The whole wedding is just another excuse for people to hook up if they were unlucky in love during their episode: If at first you don’t succeed in finding a naked date, strip down and try again. One guy with a failed love connection — participants say the word “connection” approximately ten times a minute as they learned to do from other dating competition reality programs — is lucky enough to find another enthusiastic temporary nudist who agrees to go out for drinks once they’re back in Los Angeles. Another couple who got together during their episode breaks up during the wedding because of the guy’s immaturity — after all, this is a very serious naked affair.

The wedding gives us an update on our favorite (?) naked couple from the show’s pilot: Joe and Wee Wee. They actually stayed together and are in a relationship. He even met her mother (clothed, hopefully). But you can’t have a reality show without drama, so when a single contestant literally cartwheels into the wedding and takes an instant liking to Wee Wee, Joe isn’t too happy. He storms away jealous, and she follows to try and make amends. “He’s naked and it’s making me annoyed,” Joe angrily tells her. “Everyone’s naked,” Wee Wee astutely points out. They make up; later, he asks her to move in with him, probably gunning for a nudist spinoff reality show of his own. If nothing else, Dating Naked poses a new spin on an old riddle: If you’re in love but there aren’t reality show cameras around to film it, are you really in love?

The actual wedding/commitment ceremony is just as weird as you’d expect. Everyone sits naked on blankets in a makeshift drum circle as our lucky couple perches in the middle and exchanges terrible, vague vows about not holding each other back. They kiss — and make all of their guests kiss, too — and everyone bangs their drums and goes to party.

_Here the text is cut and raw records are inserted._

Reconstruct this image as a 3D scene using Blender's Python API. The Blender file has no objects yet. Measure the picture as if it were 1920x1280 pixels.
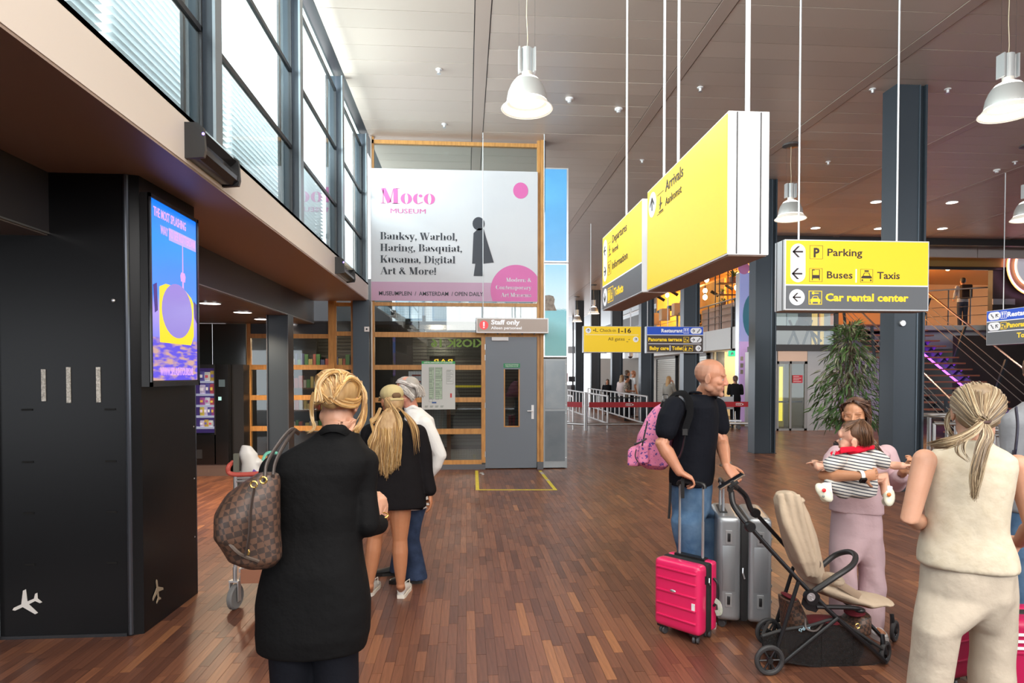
import bpy, bmesh, math, random
import numpy as np
from mathutils import Vector, Matrix, Euler
sc = bpy.context.scene
COL = sc.collection
R = math.radians
PI = math.pi
# ---------------------------------------------------------------- camera, sky, light, exposure
FPX, CAMH = 1200.0, 1.70
cam_d = bpy.data.cameras.new('camera'); cam = bpy.data.objects.new('camera', cam_d); COL.objects.link(cam)
cam_d.sensor_width = 36; cam_d.lens = 36 * FPX / 1920; cam_d.shift_y = 87 / 1920
cam_d.clip_start = .05; cam_d.clip_end = 300
cam.location = (0, 0, CAMH); cam.rotation_euler = (R(90 - 1.2), 0, R(-4.1))
sc.camera = cam
sc.view_settings.view_transform = 'Standard'; sc.view_settings.look = 'None'
sc.view_settings.exposure = 0.3; sc.view_settings.gamma = 1.0; sc.view_settings.use_curve_mapping = False
sc.cycles.max_bounces = 7; sc.cycles.diffuse_bounces = 4; sc.cycles.glossy_bounces = 4
sc.cycles.transparent_max_bounces = 12; sc.cycles.caustics_reflective = False; sc.cycles.caustics_refractive = False
sc.cycles.sample_clamp_indirect = 6
w = bpy.data.worlds.new('sky'); sc.world = w; w.use_nodes = True
bg = w.node_tree.nodes['Background']
bg.inputs[0].default_value = (.90, .95, 1, 1); bg.inputs[1].default_value = 3.4

def light(name, kind, loc, energy, col=(1, 1, 1), size=.1, rot=(0, 0, 0), size_y=None, parent=None, spot=None):
    d = bpy.data.lights.new(name, kind); d.energy = energy; d.color = col
    if kind == 'AREA':
        d.size = size
        if size_y: d.shape = 'RECTANGLE'; d.size_y = size_y
    else: d.shadow_soft_size = size
    if spot: d.spot_size = spot; d.spot_blend = .6
    o = bpy.data.objects.new(name, d); COL.objects.link(o); o.location = loc; o.rotation_euler = rot
    return o
light('hall_fill_light', 'AREA', (3.2, -3.2, 4.6), 430, (1, .94, .87), 8, (R(62), 0, 0), 2.4)  # fill light added behind the camera
light('clerestory_daylight', 'AREA', (-3.4, 4.5, 5.15), 1300, (.95, .98, 1), 11, (R(90 + 14), 0, R(-90)), 1.1)
light('court_ceiling_fill', 'AREA', (-3.6, 15.5, 4.6), 260, (.95, 1, .97), 3, (R(90 + 30), 0, R(-90)), 1.5)  # added area light that brightens the ceiling behind the banner glass
light('hall_overhead_fill', 'AREA', (1.5, .6, 5.7), 230, (1, .95, .88), 5, (0, 0, 0), 2.5)  # unseen overhead panel added as fill in place of lamps out of view

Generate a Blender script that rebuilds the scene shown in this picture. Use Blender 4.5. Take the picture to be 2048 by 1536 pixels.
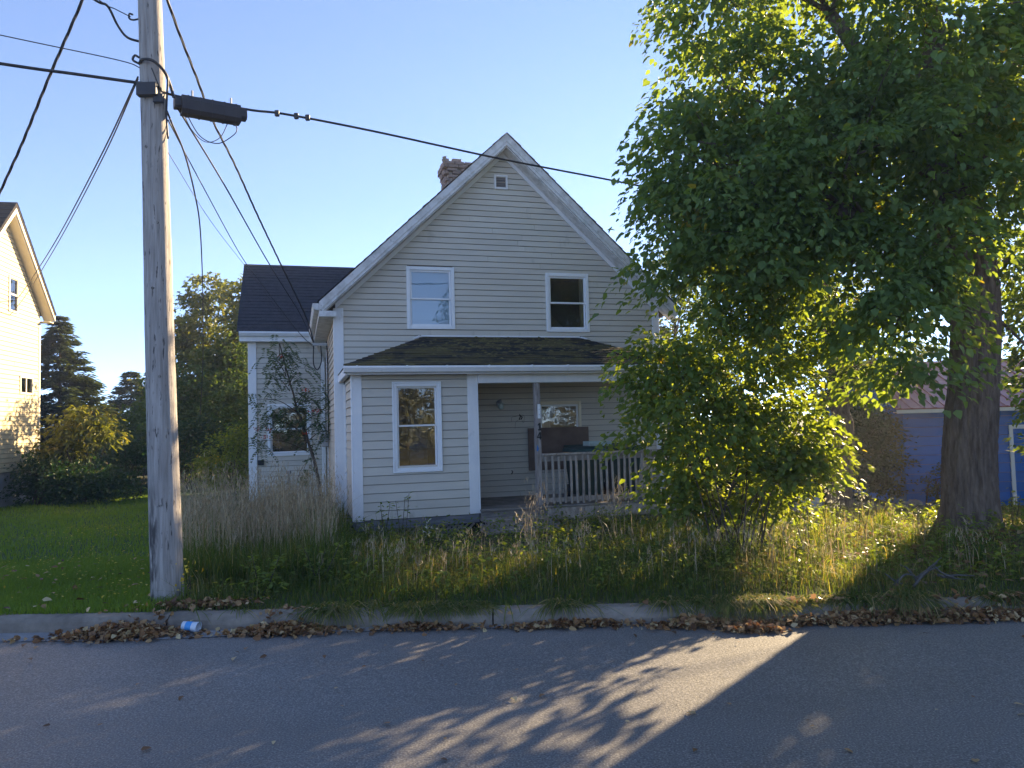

The entire thing is, like Dating Naked in general, shameless and ultimately anticlimactic but embarrassingly engaging to viewers. I hate that I’ve watched every episode of this show thus far, paying so much attention that I nodded in recognition when past contestants filed into the wedding, remembering them less by their names than by their blurs. Still, I keep a season pass on my DVR because, well, I’m only human, and I’m easily swayed by anything called Dating Naked. Plus, if we’re being honest? Ashley and Alika seemed actually happy, much happier than most dating show reality contestants. Maybe the joke is on us and the two will have a happy, naked life together. We should be so lucky.